#### [What is expected]
Leaving out the pictures, retype the lines from the beginning of the listing through the line containing "S.camera = cam".

* START Dataset excerpt *

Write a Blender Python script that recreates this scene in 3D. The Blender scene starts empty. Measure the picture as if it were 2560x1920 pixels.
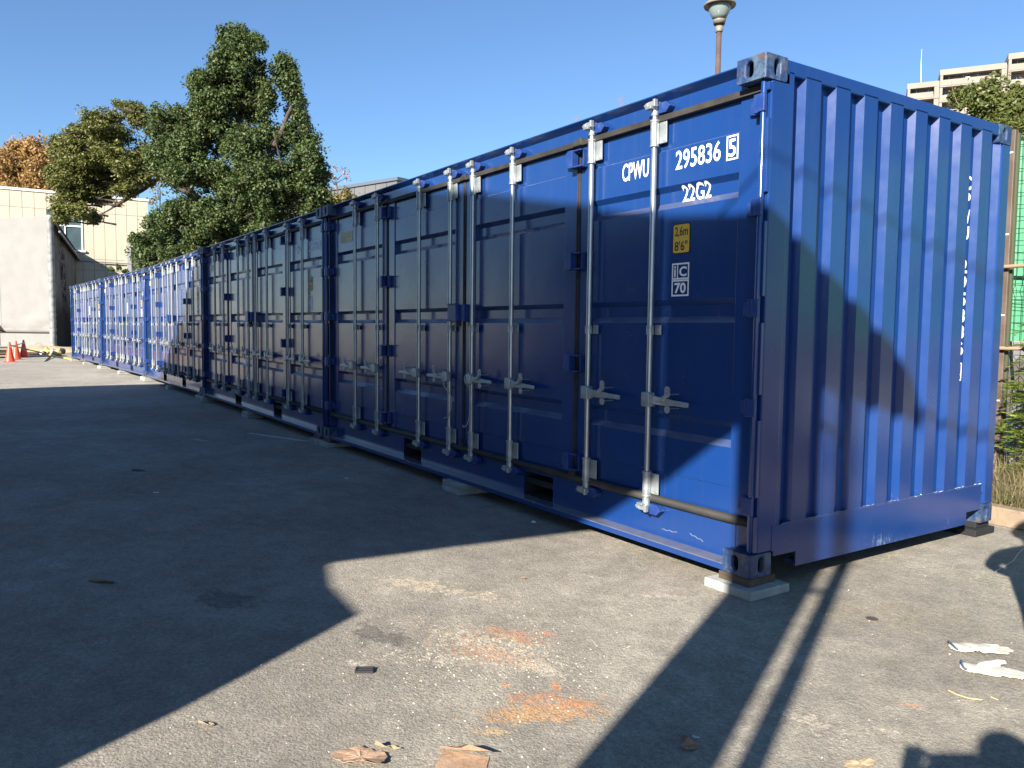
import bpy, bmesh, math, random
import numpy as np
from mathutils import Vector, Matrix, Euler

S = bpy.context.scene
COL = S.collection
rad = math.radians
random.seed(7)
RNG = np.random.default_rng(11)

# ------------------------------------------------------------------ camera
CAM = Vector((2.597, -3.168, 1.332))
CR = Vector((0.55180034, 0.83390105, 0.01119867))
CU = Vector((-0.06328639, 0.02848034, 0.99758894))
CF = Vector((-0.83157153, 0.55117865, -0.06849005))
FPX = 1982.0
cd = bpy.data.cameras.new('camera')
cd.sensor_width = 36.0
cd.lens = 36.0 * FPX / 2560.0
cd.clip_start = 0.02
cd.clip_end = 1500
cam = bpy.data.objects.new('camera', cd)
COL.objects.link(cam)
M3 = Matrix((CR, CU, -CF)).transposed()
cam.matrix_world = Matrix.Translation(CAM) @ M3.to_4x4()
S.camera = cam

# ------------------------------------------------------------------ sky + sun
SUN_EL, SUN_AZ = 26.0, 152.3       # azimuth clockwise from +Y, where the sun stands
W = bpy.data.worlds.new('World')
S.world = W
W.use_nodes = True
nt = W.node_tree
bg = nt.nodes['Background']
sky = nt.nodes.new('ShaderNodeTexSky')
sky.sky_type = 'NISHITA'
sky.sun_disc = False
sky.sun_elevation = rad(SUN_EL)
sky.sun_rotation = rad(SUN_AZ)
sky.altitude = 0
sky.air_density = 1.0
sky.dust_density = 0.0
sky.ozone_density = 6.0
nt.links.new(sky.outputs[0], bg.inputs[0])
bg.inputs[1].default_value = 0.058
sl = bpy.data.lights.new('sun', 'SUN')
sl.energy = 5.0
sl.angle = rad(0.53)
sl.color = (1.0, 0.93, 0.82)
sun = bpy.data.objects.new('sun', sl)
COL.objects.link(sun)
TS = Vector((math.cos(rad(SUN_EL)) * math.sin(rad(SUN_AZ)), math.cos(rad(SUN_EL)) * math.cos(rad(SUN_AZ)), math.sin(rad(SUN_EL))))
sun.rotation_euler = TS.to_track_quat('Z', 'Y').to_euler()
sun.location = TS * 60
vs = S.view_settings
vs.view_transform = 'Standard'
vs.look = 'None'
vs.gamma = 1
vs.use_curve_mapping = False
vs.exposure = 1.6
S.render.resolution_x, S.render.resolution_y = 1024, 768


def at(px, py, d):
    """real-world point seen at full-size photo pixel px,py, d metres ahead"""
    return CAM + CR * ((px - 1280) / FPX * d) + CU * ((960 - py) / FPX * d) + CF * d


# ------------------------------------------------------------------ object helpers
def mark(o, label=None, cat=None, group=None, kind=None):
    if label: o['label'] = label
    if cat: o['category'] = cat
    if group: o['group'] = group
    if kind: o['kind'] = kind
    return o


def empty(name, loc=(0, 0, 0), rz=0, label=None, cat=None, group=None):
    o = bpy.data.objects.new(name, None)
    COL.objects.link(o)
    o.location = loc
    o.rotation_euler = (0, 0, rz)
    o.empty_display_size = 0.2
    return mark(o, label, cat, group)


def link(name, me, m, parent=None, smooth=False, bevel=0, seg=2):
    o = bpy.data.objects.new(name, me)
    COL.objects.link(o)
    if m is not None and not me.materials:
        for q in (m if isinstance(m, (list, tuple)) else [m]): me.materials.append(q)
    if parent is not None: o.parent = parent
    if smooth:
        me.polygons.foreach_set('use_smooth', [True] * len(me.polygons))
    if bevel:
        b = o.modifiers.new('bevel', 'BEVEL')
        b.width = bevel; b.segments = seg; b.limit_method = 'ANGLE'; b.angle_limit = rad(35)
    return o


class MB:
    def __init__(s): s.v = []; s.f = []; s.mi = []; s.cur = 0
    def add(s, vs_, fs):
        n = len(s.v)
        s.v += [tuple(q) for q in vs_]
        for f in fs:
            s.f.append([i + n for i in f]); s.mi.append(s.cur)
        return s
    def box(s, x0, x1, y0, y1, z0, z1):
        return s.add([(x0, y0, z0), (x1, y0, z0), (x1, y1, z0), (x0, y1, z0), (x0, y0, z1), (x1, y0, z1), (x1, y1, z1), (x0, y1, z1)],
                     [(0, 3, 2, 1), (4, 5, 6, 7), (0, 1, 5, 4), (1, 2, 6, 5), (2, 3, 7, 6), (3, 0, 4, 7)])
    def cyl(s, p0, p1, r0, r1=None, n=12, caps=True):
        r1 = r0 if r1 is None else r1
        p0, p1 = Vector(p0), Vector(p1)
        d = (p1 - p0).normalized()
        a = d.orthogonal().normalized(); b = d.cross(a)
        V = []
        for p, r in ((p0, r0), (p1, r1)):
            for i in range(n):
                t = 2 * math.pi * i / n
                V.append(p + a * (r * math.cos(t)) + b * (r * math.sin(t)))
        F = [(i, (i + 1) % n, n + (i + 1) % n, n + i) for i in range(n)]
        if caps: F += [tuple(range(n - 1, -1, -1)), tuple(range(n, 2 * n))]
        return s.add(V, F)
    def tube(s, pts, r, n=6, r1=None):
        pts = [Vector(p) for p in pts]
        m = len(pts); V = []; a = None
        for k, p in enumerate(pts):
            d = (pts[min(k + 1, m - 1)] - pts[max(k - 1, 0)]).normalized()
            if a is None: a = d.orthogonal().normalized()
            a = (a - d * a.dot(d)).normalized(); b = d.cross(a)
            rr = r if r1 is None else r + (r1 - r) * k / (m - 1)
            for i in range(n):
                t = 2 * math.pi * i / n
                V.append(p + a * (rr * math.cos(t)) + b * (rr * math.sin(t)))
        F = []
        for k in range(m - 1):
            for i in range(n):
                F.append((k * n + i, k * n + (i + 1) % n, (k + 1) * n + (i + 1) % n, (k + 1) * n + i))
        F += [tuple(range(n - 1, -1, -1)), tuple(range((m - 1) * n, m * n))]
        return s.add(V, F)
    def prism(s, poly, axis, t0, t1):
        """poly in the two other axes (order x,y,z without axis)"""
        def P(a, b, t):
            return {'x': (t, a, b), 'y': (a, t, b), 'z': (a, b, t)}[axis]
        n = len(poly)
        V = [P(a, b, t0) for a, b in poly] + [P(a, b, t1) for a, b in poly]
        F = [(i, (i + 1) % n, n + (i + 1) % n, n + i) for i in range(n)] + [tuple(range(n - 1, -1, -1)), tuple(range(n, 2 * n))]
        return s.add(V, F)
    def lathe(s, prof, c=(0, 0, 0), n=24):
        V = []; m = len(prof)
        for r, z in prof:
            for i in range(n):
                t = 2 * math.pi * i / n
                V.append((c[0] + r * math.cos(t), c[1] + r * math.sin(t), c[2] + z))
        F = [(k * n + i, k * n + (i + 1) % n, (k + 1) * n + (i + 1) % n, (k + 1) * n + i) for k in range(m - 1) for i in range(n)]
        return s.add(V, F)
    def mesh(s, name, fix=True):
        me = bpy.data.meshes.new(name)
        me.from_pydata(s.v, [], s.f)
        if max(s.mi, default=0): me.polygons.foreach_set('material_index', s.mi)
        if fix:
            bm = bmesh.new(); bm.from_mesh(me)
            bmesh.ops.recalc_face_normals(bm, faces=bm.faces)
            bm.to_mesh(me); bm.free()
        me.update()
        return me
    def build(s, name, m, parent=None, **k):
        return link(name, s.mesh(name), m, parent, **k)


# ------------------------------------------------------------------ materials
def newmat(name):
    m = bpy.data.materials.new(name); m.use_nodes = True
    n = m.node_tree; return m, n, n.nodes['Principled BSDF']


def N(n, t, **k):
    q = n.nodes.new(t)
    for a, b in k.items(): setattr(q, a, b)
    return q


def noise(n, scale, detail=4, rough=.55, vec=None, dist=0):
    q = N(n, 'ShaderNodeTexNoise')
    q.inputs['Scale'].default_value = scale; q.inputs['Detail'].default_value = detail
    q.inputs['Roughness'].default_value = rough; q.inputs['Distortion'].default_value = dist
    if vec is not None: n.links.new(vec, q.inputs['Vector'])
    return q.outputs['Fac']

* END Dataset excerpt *

#### [Reply to the exercise]
Write a Blender Python script that recreates this scene in 3D. The Blender scene starts empty. Measure the picture as if it were 2560x1920 pixels.
import bpy, bmesh, math, random
import numpy as np
from mathutils import Vector, Matrix, Euler

S = bpy.context.scene
COL = S.collection
rad = math.radians
random.seed(7)
RNG = np.random.default_rng(11)

# ------------------------------------------------------------------ camera
CAM = Vector((2.597, -3.168, 1.332))
CR = Vector((0.55180034, 0.83390105, 0.01119867))
CU = Vector((-0.06328639, 0.02848034, 0.99758894))
CF = Vector((-0.83157153, 0.55117865, -0.06849005))
FPX = 1982.0
cd = bpy.data.cameras.new('camera')
cd.sensor_width = 36.0
cd.lens = 36.0 * FPX / 2560.0
cd.clip_start = 0.02
cd.clip_end = 1500
cam = bpy.data.objects.new('camera', cd)
COL.objects.link(cam)
M3 = Matrix((CR, CU, -CF)).transposed()
cam.matrix_world = Matrix.Translation(CAM) @ M3.to_4x4()
S.camera = cam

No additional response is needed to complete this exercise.